12. The non-volatile memory device of claim 11, wherein the upper surface of the active region is higher than the upper surface of the device isolation layer.

13. The non-volatile memory device of claim 11, wherein the charge storage pattern covers the upper surface and sides of the tunneling insulation pattern.

14. The non-volatile memory device of claim 11, wherein the blocking insulation pattern and the gate electrode are interposed between substantially adjacent charge storage patterns of the gate electrode.

15. The non-volatile memory device of claim 11, wherein the charge storage pattern covers the upper surface and sides of the tunneling insulation pattern.

16. A method of forming a non-volatile memory device, comprising:

disposing a device isolation layer having an upper surface and configured to define an active region in a semiconductor substrate;

disposing a tunneling insulation pattern in the active region;

disposing a charge storage pattern having a lower surface that is higher than the upper surface of the device isolation layer, on the device isolation layer in the active region;

disposing a blocking insulation pattern in the active region; and

disposing a gate electrode on the blocking insulation pattern.

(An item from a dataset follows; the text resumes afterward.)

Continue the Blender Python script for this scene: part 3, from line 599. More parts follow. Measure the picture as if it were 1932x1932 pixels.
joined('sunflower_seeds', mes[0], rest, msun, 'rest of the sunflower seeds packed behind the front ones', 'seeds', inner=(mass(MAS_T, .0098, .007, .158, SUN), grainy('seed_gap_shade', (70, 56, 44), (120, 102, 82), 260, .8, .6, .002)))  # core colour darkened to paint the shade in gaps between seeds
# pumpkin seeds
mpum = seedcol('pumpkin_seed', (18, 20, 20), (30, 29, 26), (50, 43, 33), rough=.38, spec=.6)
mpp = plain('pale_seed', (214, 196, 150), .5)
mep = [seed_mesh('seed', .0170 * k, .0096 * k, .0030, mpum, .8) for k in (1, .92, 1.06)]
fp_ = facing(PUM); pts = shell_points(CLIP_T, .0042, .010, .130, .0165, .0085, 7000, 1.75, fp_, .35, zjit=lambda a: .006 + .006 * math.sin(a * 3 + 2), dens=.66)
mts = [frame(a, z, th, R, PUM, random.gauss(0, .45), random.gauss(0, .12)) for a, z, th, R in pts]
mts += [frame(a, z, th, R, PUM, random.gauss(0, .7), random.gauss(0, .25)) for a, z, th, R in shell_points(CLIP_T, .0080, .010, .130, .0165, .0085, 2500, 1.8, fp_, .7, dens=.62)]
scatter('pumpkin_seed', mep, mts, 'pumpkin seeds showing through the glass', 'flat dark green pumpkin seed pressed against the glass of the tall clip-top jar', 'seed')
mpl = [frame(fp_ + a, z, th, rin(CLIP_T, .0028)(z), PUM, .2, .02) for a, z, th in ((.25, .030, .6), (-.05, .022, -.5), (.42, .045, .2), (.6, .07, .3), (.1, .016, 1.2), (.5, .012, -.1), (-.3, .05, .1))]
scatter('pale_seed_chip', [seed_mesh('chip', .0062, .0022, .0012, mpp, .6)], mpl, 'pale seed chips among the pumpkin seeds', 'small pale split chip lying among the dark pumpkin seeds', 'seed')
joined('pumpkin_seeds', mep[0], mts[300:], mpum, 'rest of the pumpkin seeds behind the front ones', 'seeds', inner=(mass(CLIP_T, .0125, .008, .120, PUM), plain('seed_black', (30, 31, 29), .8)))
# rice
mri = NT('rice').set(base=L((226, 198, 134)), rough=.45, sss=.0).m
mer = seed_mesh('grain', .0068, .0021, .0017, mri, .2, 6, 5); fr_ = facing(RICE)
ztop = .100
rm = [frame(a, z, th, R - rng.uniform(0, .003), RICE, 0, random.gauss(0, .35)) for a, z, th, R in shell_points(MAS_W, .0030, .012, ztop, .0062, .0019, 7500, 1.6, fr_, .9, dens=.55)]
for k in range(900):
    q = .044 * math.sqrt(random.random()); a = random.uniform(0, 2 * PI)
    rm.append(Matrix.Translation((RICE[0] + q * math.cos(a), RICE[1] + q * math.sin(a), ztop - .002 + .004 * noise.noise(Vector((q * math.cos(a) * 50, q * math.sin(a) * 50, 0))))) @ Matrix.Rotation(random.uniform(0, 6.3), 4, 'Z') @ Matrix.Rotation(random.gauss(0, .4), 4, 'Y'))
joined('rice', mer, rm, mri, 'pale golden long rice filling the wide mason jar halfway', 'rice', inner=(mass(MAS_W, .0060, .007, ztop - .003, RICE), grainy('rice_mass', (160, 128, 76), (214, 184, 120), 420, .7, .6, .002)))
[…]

17. The method of claim 16, further comprising interposing the blocking insulation pattern and the gate electrode between substantially adjacent charge storage patterns.

18. The method of claim 16, wherein the upper surface of the active region is higher than the upper surface of the device isolation layer, wherein the charge storage pattern covers the upper surface and sides of the tunneling insulation pattern, and wherein the charge storage pattern covers the upper surface and sides of the tunneling insulation pattern.